▶ STATED GOAL
Only the lines from the start of the material through the line containing "case('suitcase', 'orange tan" are to be extracted, exactly as they appear.

▶ SUPPLIED DATA
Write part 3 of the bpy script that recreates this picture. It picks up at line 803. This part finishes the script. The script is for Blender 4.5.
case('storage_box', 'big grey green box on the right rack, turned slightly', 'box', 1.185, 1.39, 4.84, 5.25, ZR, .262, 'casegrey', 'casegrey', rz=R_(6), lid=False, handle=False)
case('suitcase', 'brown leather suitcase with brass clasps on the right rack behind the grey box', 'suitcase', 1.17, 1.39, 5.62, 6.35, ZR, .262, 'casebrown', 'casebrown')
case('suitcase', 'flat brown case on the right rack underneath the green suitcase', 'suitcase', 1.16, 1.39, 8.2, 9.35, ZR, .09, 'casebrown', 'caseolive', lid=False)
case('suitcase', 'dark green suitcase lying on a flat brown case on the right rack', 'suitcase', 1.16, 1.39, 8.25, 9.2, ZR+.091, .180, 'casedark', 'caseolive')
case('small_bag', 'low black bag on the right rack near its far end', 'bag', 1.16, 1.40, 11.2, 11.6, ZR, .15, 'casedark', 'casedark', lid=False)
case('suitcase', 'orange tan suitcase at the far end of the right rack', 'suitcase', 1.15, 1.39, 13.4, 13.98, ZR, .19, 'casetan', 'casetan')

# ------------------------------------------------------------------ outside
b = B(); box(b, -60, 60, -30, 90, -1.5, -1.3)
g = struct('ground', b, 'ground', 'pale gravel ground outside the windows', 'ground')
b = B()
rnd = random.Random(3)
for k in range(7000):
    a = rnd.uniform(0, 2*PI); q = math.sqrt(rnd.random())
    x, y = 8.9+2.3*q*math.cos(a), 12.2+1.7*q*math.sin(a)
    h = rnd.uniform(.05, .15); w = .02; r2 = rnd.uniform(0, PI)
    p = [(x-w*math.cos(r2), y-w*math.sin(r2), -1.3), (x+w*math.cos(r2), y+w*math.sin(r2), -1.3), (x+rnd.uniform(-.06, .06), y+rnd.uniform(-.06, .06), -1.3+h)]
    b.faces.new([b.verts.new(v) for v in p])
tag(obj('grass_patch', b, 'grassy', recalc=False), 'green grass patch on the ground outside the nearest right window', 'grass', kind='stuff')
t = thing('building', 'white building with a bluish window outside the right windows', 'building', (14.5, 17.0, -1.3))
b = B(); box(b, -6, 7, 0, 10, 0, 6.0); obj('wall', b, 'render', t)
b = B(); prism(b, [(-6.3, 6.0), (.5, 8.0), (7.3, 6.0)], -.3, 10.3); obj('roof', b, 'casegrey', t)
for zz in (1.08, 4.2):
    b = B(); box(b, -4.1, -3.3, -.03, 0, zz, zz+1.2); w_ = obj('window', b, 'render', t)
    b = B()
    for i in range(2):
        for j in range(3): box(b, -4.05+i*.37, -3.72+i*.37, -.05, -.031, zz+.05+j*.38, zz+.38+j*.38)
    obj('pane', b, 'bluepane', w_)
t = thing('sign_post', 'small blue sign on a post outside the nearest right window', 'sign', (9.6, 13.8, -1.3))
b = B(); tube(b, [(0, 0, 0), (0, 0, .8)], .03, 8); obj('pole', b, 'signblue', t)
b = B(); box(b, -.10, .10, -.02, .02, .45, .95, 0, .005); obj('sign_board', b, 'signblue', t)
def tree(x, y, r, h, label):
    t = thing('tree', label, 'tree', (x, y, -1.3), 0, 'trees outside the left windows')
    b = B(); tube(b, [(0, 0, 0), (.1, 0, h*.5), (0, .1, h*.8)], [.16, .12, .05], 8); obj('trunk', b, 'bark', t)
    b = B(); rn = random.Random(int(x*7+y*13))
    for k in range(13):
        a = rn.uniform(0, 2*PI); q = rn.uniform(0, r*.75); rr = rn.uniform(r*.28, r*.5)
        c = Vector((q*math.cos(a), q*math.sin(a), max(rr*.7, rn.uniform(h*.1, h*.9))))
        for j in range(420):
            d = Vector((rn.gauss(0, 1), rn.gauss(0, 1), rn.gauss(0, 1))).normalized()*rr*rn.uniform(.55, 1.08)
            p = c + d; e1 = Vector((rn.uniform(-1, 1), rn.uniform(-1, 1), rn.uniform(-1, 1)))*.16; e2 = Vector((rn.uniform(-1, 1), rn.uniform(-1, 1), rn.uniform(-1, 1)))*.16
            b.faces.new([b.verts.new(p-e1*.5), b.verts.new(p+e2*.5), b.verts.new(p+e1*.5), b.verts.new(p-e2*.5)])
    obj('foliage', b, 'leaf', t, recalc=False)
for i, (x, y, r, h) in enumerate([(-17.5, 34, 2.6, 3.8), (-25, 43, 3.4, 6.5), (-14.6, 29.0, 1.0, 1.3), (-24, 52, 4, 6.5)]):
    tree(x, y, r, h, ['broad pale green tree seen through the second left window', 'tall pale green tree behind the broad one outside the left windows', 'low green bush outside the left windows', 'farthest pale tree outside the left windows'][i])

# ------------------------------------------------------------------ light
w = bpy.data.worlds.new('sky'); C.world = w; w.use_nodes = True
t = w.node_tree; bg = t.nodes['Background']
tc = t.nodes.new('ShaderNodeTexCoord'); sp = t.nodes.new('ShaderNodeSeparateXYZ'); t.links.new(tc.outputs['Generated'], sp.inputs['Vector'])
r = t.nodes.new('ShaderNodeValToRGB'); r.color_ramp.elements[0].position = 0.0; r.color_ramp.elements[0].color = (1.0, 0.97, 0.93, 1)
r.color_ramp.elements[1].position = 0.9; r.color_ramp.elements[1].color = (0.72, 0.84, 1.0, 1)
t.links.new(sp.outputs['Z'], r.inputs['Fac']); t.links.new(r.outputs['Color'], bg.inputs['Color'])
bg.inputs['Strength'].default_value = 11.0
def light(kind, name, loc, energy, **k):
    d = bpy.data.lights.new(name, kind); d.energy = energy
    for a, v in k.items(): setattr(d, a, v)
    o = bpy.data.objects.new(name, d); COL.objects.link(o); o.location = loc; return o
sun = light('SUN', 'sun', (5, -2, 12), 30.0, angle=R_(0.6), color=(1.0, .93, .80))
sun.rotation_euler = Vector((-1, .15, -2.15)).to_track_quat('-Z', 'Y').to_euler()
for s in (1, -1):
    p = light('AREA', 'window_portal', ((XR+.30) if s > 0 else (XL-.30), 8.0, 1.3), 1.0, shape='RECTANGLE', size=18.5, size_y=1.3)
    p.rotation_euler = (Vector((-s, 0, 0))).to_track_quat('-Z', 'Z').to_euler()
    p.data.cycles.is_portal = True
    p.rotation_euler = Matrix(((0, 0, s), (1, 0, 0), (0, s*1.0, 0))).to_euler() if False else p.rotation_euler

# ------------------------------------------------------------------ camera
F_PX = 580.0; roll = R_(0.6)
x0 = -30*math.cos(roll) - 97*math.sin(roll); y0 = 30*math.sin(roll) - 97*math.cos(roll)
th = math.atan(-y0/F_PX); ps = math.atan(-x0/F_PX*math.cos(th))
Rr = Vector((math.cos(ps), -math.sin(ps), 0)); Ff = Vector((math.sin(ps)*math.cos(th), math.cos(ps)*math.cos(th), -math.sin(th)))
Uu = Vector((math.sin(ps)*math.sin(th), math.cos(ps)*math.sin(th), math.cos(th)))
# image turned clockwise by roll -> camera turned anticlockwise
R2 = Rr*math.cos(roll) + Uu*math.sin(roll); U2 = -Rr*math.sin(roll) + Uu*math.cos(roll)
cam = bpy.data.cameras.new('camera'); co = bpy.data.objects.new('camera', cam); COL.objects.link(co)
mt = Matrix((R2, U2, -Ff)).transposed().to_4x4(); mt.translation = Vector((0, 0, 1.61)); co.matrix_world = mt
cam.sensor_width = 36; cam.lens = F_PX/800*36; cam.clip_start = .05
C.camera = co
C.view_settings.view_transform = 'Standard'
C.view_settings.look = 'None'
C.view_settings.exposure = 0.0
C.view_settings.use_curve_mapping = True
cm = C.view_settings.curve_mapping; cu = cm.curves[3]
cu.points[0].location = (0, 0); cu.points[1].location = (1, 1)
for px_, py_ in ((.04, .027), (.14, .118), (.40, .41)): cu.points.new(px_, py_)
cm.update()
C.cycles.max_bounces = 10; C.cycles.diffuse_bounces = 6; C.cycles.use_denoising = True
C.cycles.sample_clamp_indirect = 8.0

▶ RESPONSE TO THE TASK
Write part 3 of the bpy script that recreates this picture. It picks up at line 803. This part finishes the script. The script is for Blender 4.5.
case('storage_box', 'big grey green box on the right rack, turned slightly', 'box', 1.185, 1.39, 4.84, 5.25, ZR, .262, 'casegrey', 'casegrey', rz=R_(6), lid=False, handle=False)
case('suitcase', 'brown leather suitcase with brass clasps on the right rack behind the grey box', 'suitcase', 1.17, 1.39, 5.62, 6.35, ZR, .262, 'casebrown', 'casebrown')
case('suitcase', 'flat brown case on the right rack underneath the green suitcase', 'suitcase', 1.16, 1.39, 8.2, 9.35, ZR, .09, 'casebrown', 'caseolive', lid=False)
case('suitcase', 'dark green suitcase lying on a flat brown case on the right rack', 'suitcase', 1.16, 1.39, 8.25, 9.2, ZR+.091, .180, 'casedark', 'caseolive')
case('small_bag', 'low black bag on the right rack near its far end', 'bag', 1.16, 1.40, 11.2, 11.6, ZR, .15, 'casedark', 'casedark', lid=False)
case('suitcase', 'orange tan suitcase at the far end of the right rack', 'suitcase', 1.15, 1.39, 13.4, 13.98, ZR, .19, 'casetan', 'casetan')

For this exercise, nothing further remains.